▸ What the task asks: Quote from the first line below through the line that contains "pi = math.pi", both included, and leave the pictures out.

____ Records provided

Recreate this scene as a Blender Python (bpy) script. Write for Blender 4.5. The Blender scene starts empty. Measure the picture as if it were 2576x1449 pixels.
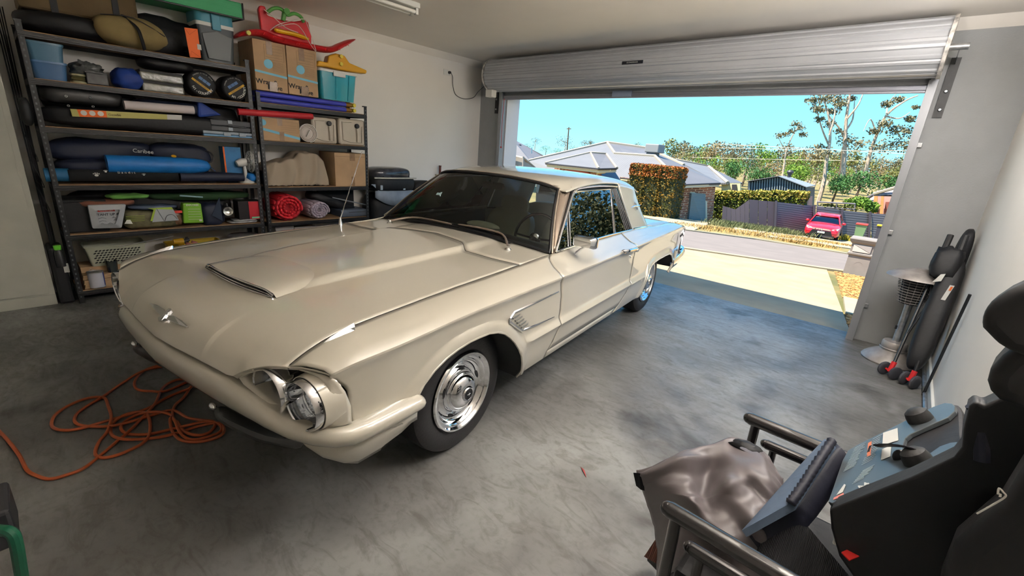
import bpy, bmesh, math, random
from mathutils import Vector, Matrix, noise
sc = bpy.context.scene
COL = sc.collection
rnd = random.Random(7)
pi = math.pi

# ------------------------------------------------------------------ camera
CAM = Vector((0.0, 0.0, 1.5139))
def _rodr(r):
    v = Vector(r); return Matrix.Rotation(v.length, 3, v.normalized())
RC = _rodr((1.7531779, 0.72656334, -0.43320573))      # world -> (right, down, forward)
FPX = 1110.357
cd = bpy.data.cameras.new('camera'); cam = bpy.data.objects.new('camera', cd); COL.objects.link(cam)
cd.sensor_width = 36.0; cd.lens = 36.0 * FPX / 2576.0; cd.clip_start = 0.02; cd.clip_end = 2000
m3 = Matrix((RC[0], -RC[1], -RC[2])).transposed()
cam.matrix_world = Matrix.Translation(CAM) @ m3.to_4x4()
sc.camera = cam
sc.view_settings.view_transform = 'Standard'; sc.view_settings.look = 'None'
sc.view_settings.exposure = EXPO = 1.3; sc.view_settings.gamma = 1.0; sc.view_settings.use_curve_mapping = False
FILL = 27.0      # base radiance of the two added fill lights
sc.cycles.max_bounces = 12; sc.cycles.diffuse_bounces = 6; sc.cycles.glossy_bounces = 5
sc.cycles.transmission_bounces = 6; sc.cycles.transparent_max_bounces = 12
sc.cycles.caustics_reflective = False; sc.cycles.caustics_refractive = False
sc.cycles.sample_clamp_indirect = 6.0

# ------------------------------------------------------------------ sky and sun
w = bpy.data.worlds.new('sky'); sc.world = w; w.use_nodes = True
nt = w.node_tree; nt.nodes.clear()
out = nt.nodes.new('ShaderNodeOutputWorld'); bg = nt.nodes.new('ShaderNodeBackground')
tc = nt.nodes.new('ShaderNodeTexCoord'); sx = nt.nodes.new('ShaderNodeSeparateXYZ'); cr = nt.nodes.new('ShaderNodeValToRGB')
nt.links.new(tc.outputs['Generated'], sx.inputs[0]); nt.links.new(sx.outputs['Z'], cr.inputs[0])
nt.links.new(cr.outputs[0], bg.inputs[0]); nt.links.new(bg.outputs[0], out.inputs[0])
e = cr.color_ramp.elements
e[0].position = 0.0; e[0].color = (0.27, 0.62, 0.76, 1)
e[1].position = 1.0; e[1].color = (0.06, 0.20, 0.50, 1)
for p_, c_ in ((0.06, (0.21, 0.53, 0.72)), (0.20, (0.14, 0.42, 0.70)), (0.45, (0.09, 0.32, 0.66))):
    k = e.new(p_); k.color = (*c_, 1)
bg.inputs[1].default_value = 0.9
sd = bpy.data.lights.new('sun', 'SUN'); sd.energy = 5.6; sd.angle = 0.01; sd.color = (1.0, 0.93, 0.80)
so = bpy.data.objects.new('sun', sd); COL.objects.link(so)
SUN = Vector((-0.40, -0.36, 1.0)).normalized()
so.rotation_euler = SUN.to_track_quat('Z', 'Y').to_euler(); so.location = (0, 8, 12)
# skylight entering by the open garage door: a sampling portal, it gives no light of its own
pd = bpy.data.lights.new('door_portal', 'AREA'); pd.shape = 'RECTANGLE'; pd.size = 4.8; pd.size_y = 2.2
pd.cycles.is_portal = True
po = bpy.data.objects.new('door_portal', pd); COL.objects.link(po); po.location = (-2.54, 5.3, 1.1); po.rotation_euler = (-pi/2, 0, 0)

# ------------------------------------------------------------------ helpers
def at(px, py, ax, val):
    """world point seen at a pixel of the photograph on the plane axis=val"""
    d = RC.transposed() @ Vector(((px-1288)/FPX, (py-724.5)/FPX, 1.0))
    return CAM + d * ((val - CAM[ax]) / d[ax])
def Y(px, py, y): return at(px, py, 1, y)
def lin(c):
    return tuple((x/12.92 if x <= .04045 else ((x+.055)/1.055)**2.4) for x in c)
def rgb(r, g, b): return lin((r/255, g/255, b/255))
_mats = {}
def mat(name, col=(.5,.5,.5), rough=.6, metal=0.0, n=0.0, ns=8.0, bump=0.0, bs=40.0, coat=0.0, spec=.5, alpha=1.0, col2=None, wave=None, trans=0.0, emit=0.0, det=4.0, ior=1.45, coord='Object', sheen=0.0, st=None):
    """procedural principled material; n: amount of colour variation by noise"""
    if name in _mats: return _mats[name]
    m = bpy.data.materials.new(name); m.use_nodes = True; t = m.node_tree; b = t.nodes['Principled BSDF']
    b.inputs['Base Color'].default_value = (*col, 1); b.inputs['Roughness'].default_value = rough; b.inputs['Metallic'].default_value = metal
    b.inputs['Coat Weight'].default_value = coat; b.inputs['Coat Roughness'].default_value = .03; b.inputs['Specular IOR Level'].default_value = spec
    b.inputs['Alpha'].default_value = alpha; b.inputs['Transmission Weight'].default_value = trans; b.inputs['IOR'].default_value = ior
    if sheen: b.inputs['Sheen Weight'].default_value = sheen
    if emit: b.inputs['Emission Color'].default_value = (*col, 1); b.inputs['Emission Strength'].default_value = emit
    co = t.nodes.new('ShaderNodeTexCoord'); src = co.outputs[coord]
    if st:
        mp = t.nodes.new('ShaderNodeMapping'); t.links.new(src, mp.inputs[0]); mp.inputs['Scale'].default_value = st; src = mp.outputs[0]
    if n or col2:
        nz = t.nodes.new('ShaderNodeTexNoise'); nz.inputs['Scale'].default_value = ns; nz.inputs['Detail'].default_value = det
        t.links.new(src, nz.inputs['Vector'])
        rp = t.nodes.new('ShaderNodeValToRGB'); t.links.new(nz.outputs['Fac'], rp.inputs[0])
        a = col2 if col2 else tuple(x*(1-n) for x in col); c = col if col2 else tuple(min(1, x*(1+n)) for x in col)
        rp.color_ramp.elements[0].position = .36; rp.color_ramp.elements[0].color = (*a, 1)
        rp.color_ramp.elements[1].position = .64; rp.color_ramp.elements[1].color = (*c, 1)
        t.links.new(rp.outputs[0], b.inputs['Base Color'])
    if bump:
        nb = t.nodes.new('ShaderNodeTexNoise'); nb.inputs['Scale'].default_value = bs; nb.inputs['Detail'].default_value = 3
        t.links.new(src, nb.inputs['Vector']); bp = t.nodes.new('ShaderNodeBump'); bp.inputs['Strength'].default_value = bump; bp.inputs['Distance'].default_value = .01
        t.links.new(nb.outputs['Fac'], bp.inputs['Height']); t.links.new(bp.outputs[0], b.inputs['Normal'])
    if wave:   # (axis, scale, strength) fine corrugation
        wv = t.nodes.new('ShaderNodeTexWave'); wv.bands_direction = wave[0]; wv.inputs['Scale'].default_value = wave[1]
        t.links.new(src, wv.inputs['Vector']); bp = t.nodes.new('ShaderNodeBump'); bp.inputs['Strength'].default_value = wave[2]; bp.inputs['Distance'].default_value = .02
        t.links.new(wv.outputs['Fac'], bp.inputs['Height']); t.links.new(bp.outputs[0], b.inputs['Normal'])
    _mats[name] = m; return m
def glassmat(name, tint, ior=1.5, rough=0.0, base=.25):
    """tinted pane: see-through colour plus a clear mirror reflection that grows at grazing angles"""
    if name in _mats: return _mats[name]
    m = bpy.data.materials.new(name); m.use_nodes = True; t = m.node_tree; t.nodes.clear()
    o = t.nodes.new('ShaderNodeOutputMaterial'); mx = t.nodes.new('ShaderNodeMixShader'); tr = t.nodes.new('ShaderNodeBsdfTransparent')
    gl = t.nodes.new('ShaderNodeBsdfGlossy'); fr = t.nodes.new('ShaderNodeFresnel'); fr.inputs[0].default_value = ior
    tr.inputs[0].default_value = (*tint, 1); gl.inputs['Roughness'].default_value = rough; gl.inputs[0].default_value = (.95, .97, 1, 1)
    t.links.new(fr.outputs[0], mx.inputs[0]); t.links.new(tr.outputs[0], mx.inputs[1]); t.links.new(gl.outputs[0], mx.inputs[2]); t.links.new(mx.outputs[0], o.inputs[0])
    _mats[name] = m; return m

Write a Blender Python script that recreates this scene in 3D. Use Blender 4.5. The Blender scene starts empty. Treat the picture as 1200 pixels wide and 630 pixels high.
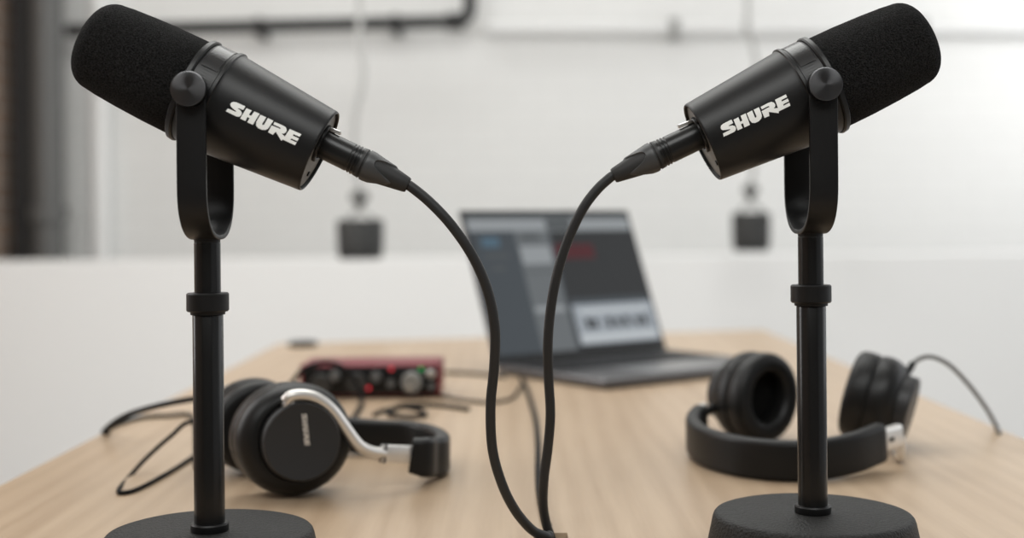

________

▸ Full output:
Recreate this scene as a Blender Python (bpy) script. Write for Blender 4.5. The Blender scene starts empty. Measure the picture as if it were 2576x1449 pixels.
import bpy, bmesh, math, random
from mathutils import Vector, Matrix, noise
sc = bpy.context.scene
COL = sc.collection
rnd = random.Random(7)
pi = math.pi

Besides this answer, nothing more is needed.